**STATED PROBLEM:** Skip all pictures, then copy the lines from the start of the data through the line with "from mathutils import Vector, Matrix", keeping both ends.

--------

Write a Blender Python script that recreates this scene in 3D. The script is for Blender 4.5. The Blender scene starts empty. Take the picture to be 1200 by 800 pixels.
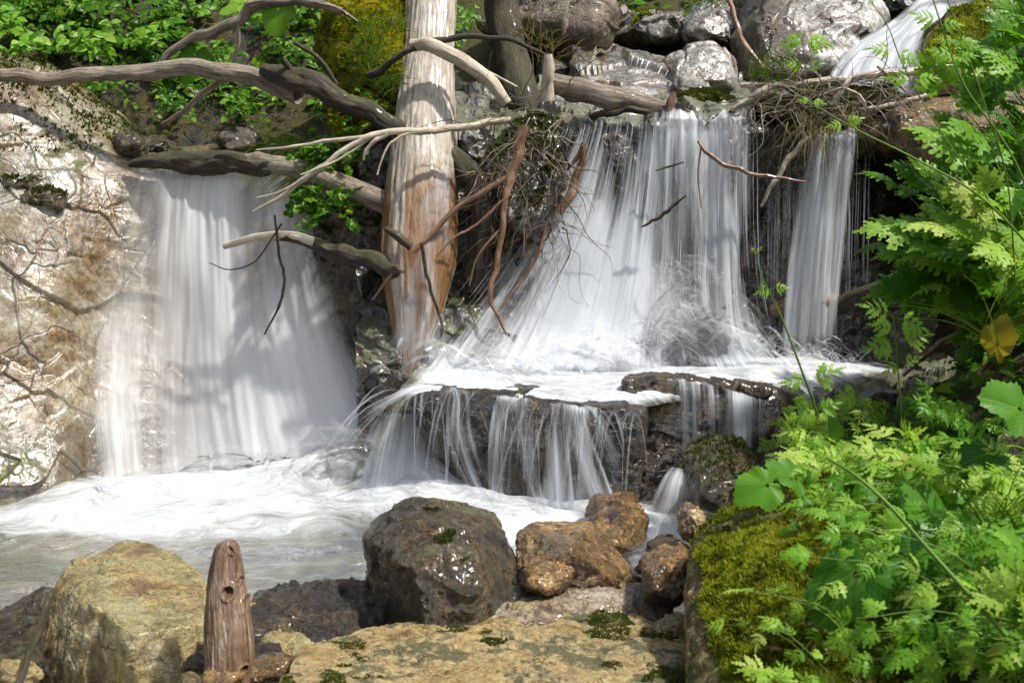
import bpy, bmesh, math, random
import numpy as np
from mathutils import Vector, Matrix

# ------------------------------------------------------------------ camera, light, exposure
SC = bpy.context.scene
COL = SC.collection
PITCH = math.radians(12.0); HALF = math.radians(24.0); CZ = 1.5
FPX = 600.0 / math.tan(HALF)
cam_d = bpy.data.cameras.new('camera'); cam = bpy.data.objects.new('camera', cam_d); COL.objects.link(cam)
cam.location = (0, 0, CZ); cam.rotation_euler = (math.pi/2 - PITCH, 0, 0)
cam_d.sensor_width = 36; cam_d.lens = 18/math.tan(HALF); cam_d.clip_start = .02; cam_d.clip_end = 300
cam_d.dof.use_dof = True; cam_d.dof.focus_distance = 4.5; cam_d.dof.aperture_fstop = 6.3
SC.camera = cam
SUN_EL, SUN_AZ = math.radians(60), math.radians(104)      # azimuth measured from +Y towards +X
sun_dir = Vector((math.sin(SUN_AZ)*math.cos(SUN_EL), math.cos(SUN_AZ)*math.cos(SUN_EL), math.sin(SUN_EL)))
w = bpy.data.worlds.new("World"); SC.world = w; w.use_nodes = True
wn = w.node_tree.nodes; bg = wn['Background']
sky = wn.new('ShaderNodeTexSky'); sky.sky_type = 'NISHITA'; sky.sun_disc = False
sky.sun_elevation = SUN_EL; sky.sun_rotation = SUN_AZ
sky.air_density = 1.0; sky.dust_density = 2.0; sky.ozone_density = 0.6
hs = wn.new('ShaderNodeHueSaturation'); hs.inputs['Saturation'].default_value = .45      # thin bright haze whitens the blue
w.node_tree.links.new(sky.outputs[0], hs.inputs['Color']); w.node_tree.links.new(hs.outputs[0], bg.inputs[0]); bg.inputs[1].default_value = 0.15
sd = bpy.data.lights.new('sun', 'SUN'); sd.energy = 4.0; sd.angle = math.radians(2.0); sd.color = (1, .95, .87)
so = bpy.data.objects.new('sun', sd); COL.objects.link(so)
so.rotation_euler = sun_dir.to_track_quat('Z', 'Y').to_euler(); so.location = (4, 4, 8)
SC.view_settings.view_transform = 'Standard'; SC.view_settings.look = 'None'
SC.view_settings.exposure = 0.64; SC.view_settings.gamma = 1
SC.cycles.transparent_max_bounces = 16
SC.cycles.use_adaptive_sampling = True; SC.cycles.adaptive_threshold = .03
SC.cycles.max_bounces = 4; SC.cycles.diffuse_bounces = 2; SC.cycles.glossy_bounces = 2; SC.cycles.transmission_bounces = 3

# ------------------------------------------------------------------ helpers
def P(px, py, Y):
    """world point at depth Y seen at photo pixel (px,py)"""
    a = (px-600)/FPX; b = -(py-400)/FPX
    t = Y/(math.cos(PITCH)+b*math.sin(PITCH))
    return (a*t, Y, CZ+t*(b*math.cos(PITCH)-math.sin(PITCH)))
def PA(L): return np.array([P(*q) for q in L], float)

def _hash(i, j, k, s):
    h = (i.astype(np.uint32)*np.uint32(374761393) + j.astype(np.uint32)*np.uint32(668265263)
         + k.astype(np.uint32)*np.uint32(2246822519) + np.uint32((s*3266489917+374761)&0xffffffff))
    h ^= h >> np.uint32(15); h *= np.uint32(2246822519); h ^= h >> np.uint32(13)
    h *= np.uint32(3266489917); h ^= h >> np.uint32(16)
    return h
_G = np.array([(1,1,0),(-1,1,0),(1,-1,0),(-1,-1,0),(1,0,1),(-1,0,1),(1,0,-1),(-1,0,-1),(0,1,1),(0,-1,1),(0,1,-1),(0,-1,-1),(1,1,0),(-1,1,0),(0,-1,1),(0,-1,-1)], float)
def perlin(p, s=0):
    i = np.floor(p).astype(np.int64); f = p-i; u = f*f*f*(f*(f*6-15)+10)
    out = 0
    for a in (0,1):
        wa = u[:,0] if a else 1-u[:,0]
        for b in (0,1):
            wb = u[:,1] if b else 1-u[:,1]
            for c in (0,1):
                wc = u[:,2] if c else 1-u[:,2]
                g = _G[_hash(i[:,0]+a, i[:,1]+b, i[:,2]+c, s) & np.uint32(15)]
                d = (f[:,0]-a)*g[:,0]+(f[:,1]-b)*g[:,1]+(f[:,2]-c)*g[:,2]
                out = out + wa*wb*wc*d
    return out
def fbm(p, scale=1, octv=4, s=0, gain=.5, ridged=False):
    out = 0; a = 1; tot = 0; q = p*scale
    for o in range(octv):
        n = perlin(q+o*17.3, s+o)
        if ridged: n = 1-2*np.abs(n)
        out = out+a*n; tot += a; a *= gain; q = q*2.03
    return out/tot
def worley(p, scale=1, s=0):
    q = p*scale; i = np.floor(q).astype(np.int64)
    f1 = np.full(len(q), 9.); f2 = np.full(len(q), 9.); vec = np.zeros_like(q); hid = np.zeros(len(q), np.uint32)
    for a in (-1,0,1):
        for b in (-1,0,1):
            for c in (-1,0,1):
                ii = i+np.array([a,b,c]); h = _hash(ii[:,0], ii[:,1], ii[:,2], s)
                cx = ii+np.stack([(h & 1023)/1023., ((h>>np.uint32(10)) & 1023)/1023., ((h>>np.uint32(20)) & 1023)/1023.], 1)
                d = q-cx; r = np.sqrt((d*d).sum(1)); nw = r < f1
                f2 = np.where(nw, f1, np.minimum(f2, r)); vec[nw] = d[nw]; hid[nw] = h[nw]; f1 = np.where(nw, r, f1)
    return f1, f2, vec, hid
def facet(p, scale, s=0):
    """plane-like chips: piecewise linear displacement with sharp breaks"""
    wp = p+0.12/scale*np.stack([perlin(p*scale*1.7, s+5), perlin(p*scale*1.7, s+6), perlin(p*scale*1.7, s+7)], 1)
    f1, f2, v, h = worley(wp, scale, s)
    r = np.stack([((h*np.uint32(k)) >> np.uint32(8) & np.uint32(1023))/511.5-1 for k in (3,7,13)], 1)
    return (v*r).sum(1)/scale

def normals(V, F):
    n = np.zeros_like(V)
    k = F.shape[1]
    fn = np.cross(V[F[:,1]]-V[F[:,0]], V[F[:,2 if k == 3 else 3]]-V[F[:,0]]) if k == 3 else np.cross(V[F[:,2]]-V[F[:,0]], V[F[:,3]]-V[F[:,1]])
    for c in range(k):
        for d in range(3):
            n[:,d] += np.bincount(F[:,c], fn[:,d], len(V))
    return n/np.maximum(np.linalg.norm(n, axis=1, keepdims=True), 1e-9)

def mk(name, V, F, mat, parent=None, uv=None, attrs=None, smooth=True, loc=None):
    """one mesh object; origin at its base, children share the parent's origin"""
    V = np.asarray(V, float); F = np.asarray(F, np.int32)
    if parent is not None: L = np.array(parent['_o'])
    elif loc is not None: L = np.array(loc, float)
    else: L = np.array([V[:,0].mean(), V[:,1].mean(), V[:,2].min()])
    me = bpy.data.meshes.new(name); k = F.shape[1]
    me.vertices.add(len(V)); me.vertices.foreach_set('co', (V-L).astype(np.float32).ravel())
    me.loops.add(F.size); me.loops.foreach_set('vertex_index', F.ravel())
    me.polygons.add(len(F)); me.polygons.foreach_set('loop_start', np.arange(len(F), dtype=np.int32)*k)
    me.polygons.foreach_set('loop_total', np.full(len(F), k, np.int32))
    me.update(calc_edges=True); me.validate()
    me.polygons.foreach_set('use_smooth', np.full(len(me.polygons), smooth))
    if uv is not None:
        l = me.uv_layers.new(name='UVMap'); l.data.foreach_set('uv', uv[F.ravel()].astype(np.float32).ravel())
    for k_, a in (attrs or {}).items():
        t = me.attributes.new(k_, 'FLOAT', 'POINT'); t.data.foreach_set('value', np.asarray(a, np.float32))
    me.materials.append(mat)
    o = bpy.data.objects.new(name, me); COL.objects.link(o)
    if parent is not None: o.parent = parent
    else: o.location = L
    o['_o'] = list(map(float, L))
    return o
def empty(name, loc):
    o = bpy.data.objects.new(name, None); COL.objects.link(o); o.location = loc; o['_o'] = list(map(float, loc)); o.empty_display_size = .1
    return o
def tag(o, label=None, cat=None, group=None, kind=None):
    if label: o['label'] = label
    if cat: o['category'] = cat
    if group: o['group'] = group
    if kind: o['kind'] = kind
    return o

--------

**RESULT FOR THIS EXERCISE:**
Write a Blender Python script that recreates this scene in 3D. The script is for Blender 4.5. The Blender scene starts empty. Take the picture to be 1200 by 800 pixels.
import bpy, bmesh, math, random
import numpy as np
from mathutils import Vector, Matrix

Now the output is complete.